Tuvimos que cruzar un cementerio a oscuras para recuperar mi cuaderno de notas, olvidado justo al lado de una tumba. Mi compañero y yo habíamos recorrido El Salvador,para dilucidar en un informe televisivo junto al artista Dante Taparelli: los mensajes masones ocultos en las esculturas que blancas y voluptuosas, imponentes y oscuras asoman entre lápidas. El recorrido, con violines incluidos, es parte de una propuesta cultural elegida verano a verano por rosarinos y visitantes.

Había sido interesante reflejar en penumbras la calma desesperante de ese sitio. Pero al subir al auto descubrí que no tenía mi bolso. Y lo más valioso allí dentro no era el dinero (que no llevaba) ni los maquillajes (que suman 3) sino el anotador y la lapicera. Los periodistas solemos sobrevaluar nuestro cuaderno de notas. Ahí apuntamos teléfonos, bocetos de alguna una crónica inconclusa, personajes de los que queremos hablar, preguntas... Tal vez por aquello de que "una noticia nunca termina y nunca está todo contado", como decía Gabo, los puntos suspensivos aguardan siempre en algún anotador.

Lo cierto es que el cuaderno había desaparecido y yo estaba decidida a cruzar entre las tumbas para rescatarlo. Mi compañero, cual quijote sin armadura, me siguió. A mitad de camino, en medio de la inmensidad y en el más absoluto silencio escuchamos un grito. Seguimos caminando presurosos. Era el sepulturero que finalmente nos alcanzó. Respiramos profundo.

Y continuamos hasta un memorial fotográfico, construido por Taparelli donde yacen cientos de rostros que ya no miran. En el piso había un bolso marrón abrigando un cuaderno zaparrastroso, y felizmente mío.  Concluida la misión, el hombre nos guió hasta la puerta, con la poca charla de los que acompañan más seguido a los muertos que a los vivos.

Ya encandilada con las luces de neon me puse a ojear ese manual de tristezas colectivas. Las notas de esa semana podrían ser la cualquier otra en Rosario. Familiares de un chico asesinado pedían justicia en la puerta de los tribunales, un fiscal daba detales que identificaban al cuerpo de una chica encontrada sin vida en el río, una ventana agujereada como un colador evidenciaba los disparos que hirieron a un adolescente (al lado de esa nota había un teléfono de alguien que nunca atendió). Y las paginas seguían. Un femicidio, un vocero sindical denunciando las irregularidades de una empresa con bombos y redoblantes. La intendenta prometiendo la ampliación de las obras cloacales. Historias de un barrio sin luz durante 48 horas. El registro es infinito... y penosamente no pierde vigencia.
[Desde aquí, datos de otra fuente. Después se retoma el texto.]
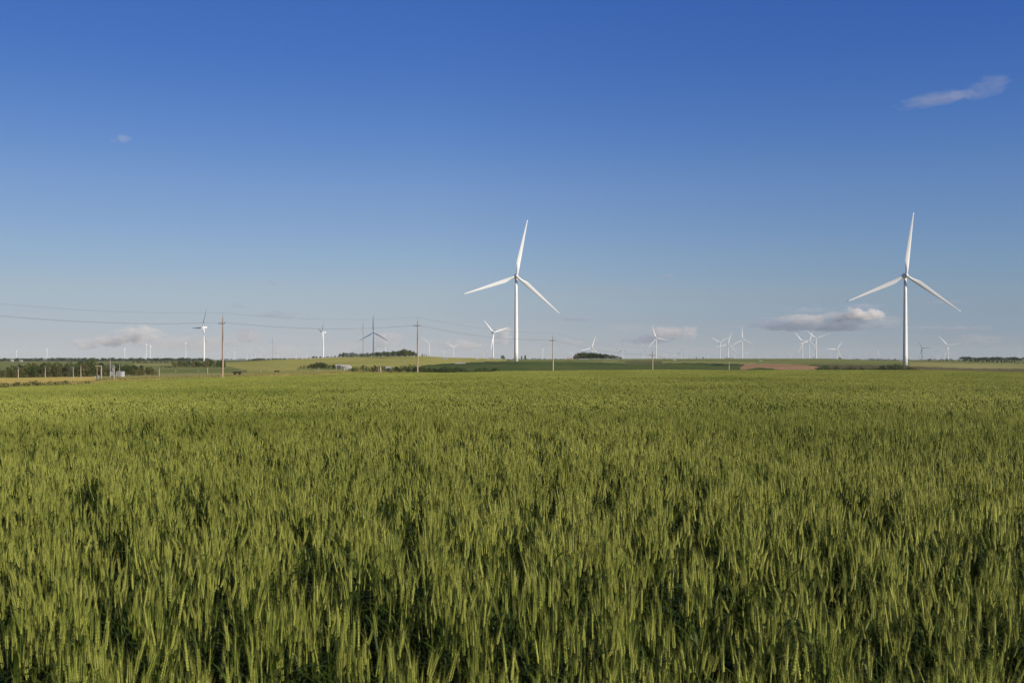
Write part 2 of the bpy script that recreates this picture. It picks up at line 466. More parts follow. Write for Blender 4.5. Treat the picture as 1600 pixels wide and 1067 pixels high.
def tri_plant(r, lod):
    """one wheat plant at the origin; returns verts, triangles, material ids"""
    V = []; Fc = []; M = []
    def add(v, f, m):
        b = len(V); V.extend(v); Fc.extend([tuple(i + b for i in q) for q in f]); M.extend([m] * len(f))
    h = r.normal(.752, .05)                       # base of the ear
    la = r.uniform(0, 2 * PI); lean = abs(r.normal(0, .052))
    ca, sa = math.cos(la), math.sin(la)
    def axis(t):                                  # stem centre line
        b = lean * t * t
        return np.array([ca * b, sa * b, h * t])
    top = axis(1.0)
    nod = lean * 2 / h + abs(r.normal(0, .085))
    d = np.array([ca * math.sin(nod), sa * math.sin(nod), math.cos(nod)])
    ea = r.uniform(0, PI)
    u = np.array([math.cos(ea), math.sin(ea), 0]); u -= d * u.dot(d); u /= np.linalg.norm(u)
    w = np.cross(d, u)
    L = r.normal(.070, .012)
    if lod == 0:
        # stem, three sided
        rs = .0016
        pts = [axis(t) for t in (.25, .65, 1.0)]
        v = []
        for p in pts:
            for k in range(3):
                a = 2 * PI * k / 3
                v.append(p + np.array([math.cos(a), math.sin(a), 0]) * rs)
        f = []
        for i in range(2):
            for k in range(3):
                a, b = i * 3 + k, i * 3 + (k + 1) % 3
                f += [(a, b, b + 3), (a, b + 3, a + 3)]
        add(v, f, 3)
        # spikelets in two ranks
        n = 9
        for i in range(n):
            t = i / (n - 1)
            wd = .0046 * (1 - .45 * t) * (0.75 if i == 0 else 1)
            for s in (-1, 1):
                c = top + d * (L * (t * .92 + (.03 if s > 0 else 0)))
                o = u * s
                b0 = c; tip = c + d * L * .24 + o * wd * .85
                m1 = c + d * L * .10 + o * wd * 1.25 + w * wd * .8
                m2 = c + d * L * .10 + o * wd * 1.25 - w * wd * .8
                m3 = c + d * L * .09 + o * wd * .2
                add([b0, m1, m2, tip, m3], [(0, 1, 2), (1, 3, 2), (0, 4, 1), (0, 2, 4), (1, 4, 3), (2, 3, 4)], 0)
                # awns
                for q in range(1):
                    al = r.uniform(.035, .068)
                    sp = r.uniform(.10, .26)
                    dd = d + o * sp + w * r.normal(0, .12)
                    dd /= np.linalg.norm(dd)
                    side = np.cross(dd, np.array([r.normal(), r.normal(), 0.01])); side /= np.linalg.norm(side)
                    e = tip + dd * al
                    add([tip - side * .0006, tip + side * .0006, e], [(0, 1, 2)], 1)
        nl = 5
    elif lod == 1:
        v = [axis(.45) - u * .002, axis(.45) + u * .002, top + u * .002, top - u * .002]
        add(v, [(0, 1, 2), (0, 2, 3)], 3)
        c = top + d * L * .5; tip = top + d * L * 1.1
        add([top, c + u * .0066, c + w * .0050, c - u * .0066, c - w * .0050, tip],
            [(0, 2, 1), (0, 3, 2), (0, 4, 3), (0, 1, 4), (5, 1, 2), (5, 2, 3), (5, 3, 4), (5, 4, 1)], 0)
        for q in range(4):
            o = u * r.uniform(-1, 1) + w * r.uniform(-.7, .7)
            p = top + d * L * r.uniform(.3, .9) + o * .006
            dd = d + o * .22; dd /= np.linalg.norm(dd)
            side = np.cross(dd, np.array([r.normal(), r.normal(), .01])); side /= np.linalg.norm(side)
            add([p - side * .0014, p + side * .0014, p + dd * r.uniform(.04, .065)], [(0, 1, 2)], 1)
        nl = 2
    else:
        wd = .013
        for ax, mt_ in ((u, 0), (w, 1)):
            c = top + d * L * .5
            add([top, c + ax * wd, top + d * L * 1.9, c - ax * wd], [(0, 1, 2), (0, 2, 3)], mt_)
        add([axis(.6) - u * .004, axis(.6) + u * .004, top], [(0, 1, 2)], 3)
        nl = 1
    # leaves
    for q in range(nl):
        t0 = (.84, .70, .58, .46, .34)[q] + r.normal(0, .04)
        p = axis(t0)
        a = r.uniform(0, 2 * PI)
        o = np.array([math.cos(a), math.sin(a), 0]); sd_ = np.array([-o[1], o[0], 0])
        ll = r.uniform(.14, .24); wl = r.uniform(.0045, .0075) * (1 if lod == 0 else 1.35 if lod == 1 else 2.2)
        up = r.uniform(.5, 1.3); ns = (4, 3, 2)[lod]
        prev = None; v = []
        ang = up
        for k in range(ns + 1):
            tt = k / ns
            ww = wl * (.55 + 1.2 * tt) if tt < .4 else wl * (1.03 * (1 - ((tt - .4) / .6) ** 2) + .03)
            v += [p - sd_ * ww, p + sd_ * ww]
            p = p + (o * math.cos(ang) + np.array([0, 0, 1]) * math.sin(ang)) * (ll / ns)
            ang -= r.uniform(.9, 1.7) / ns * (1.3 if lod else 1)
        f = []
        for k in range(ns):
            b = 2 * k
            f += [(b, b + 1, b + 3), (b, b + 3, b + 2)]
        add(v, f, 2)
    return np.array(V), np.array(Fc), np.array(M)

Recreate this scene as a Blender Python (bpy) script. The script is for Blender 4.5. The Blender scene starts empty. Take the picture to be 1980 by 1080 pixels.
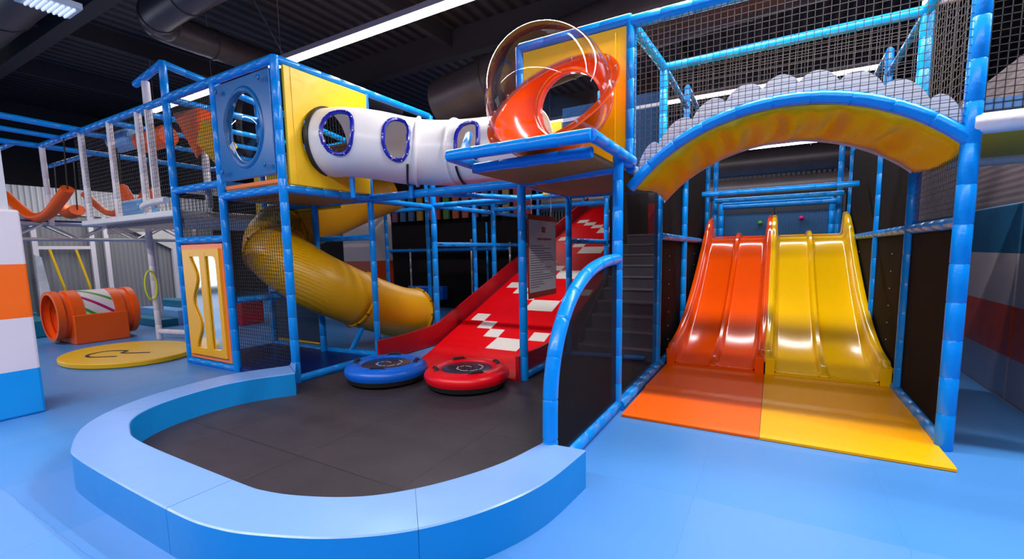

Los apuntes que solemos dejar los cronistas, a veces en lugares extraños (una vez alguien subió 200 escalones para devolverme uno) contienen fragmentos de historias cotidianas. Que se olvidan en la vorágine de nuevas noticias. Y que anidan como pájaros heridos. Son parte de una identidad colectiva que reescribimos a diario. A veces con infinito optimismo. Casi siempre con pena.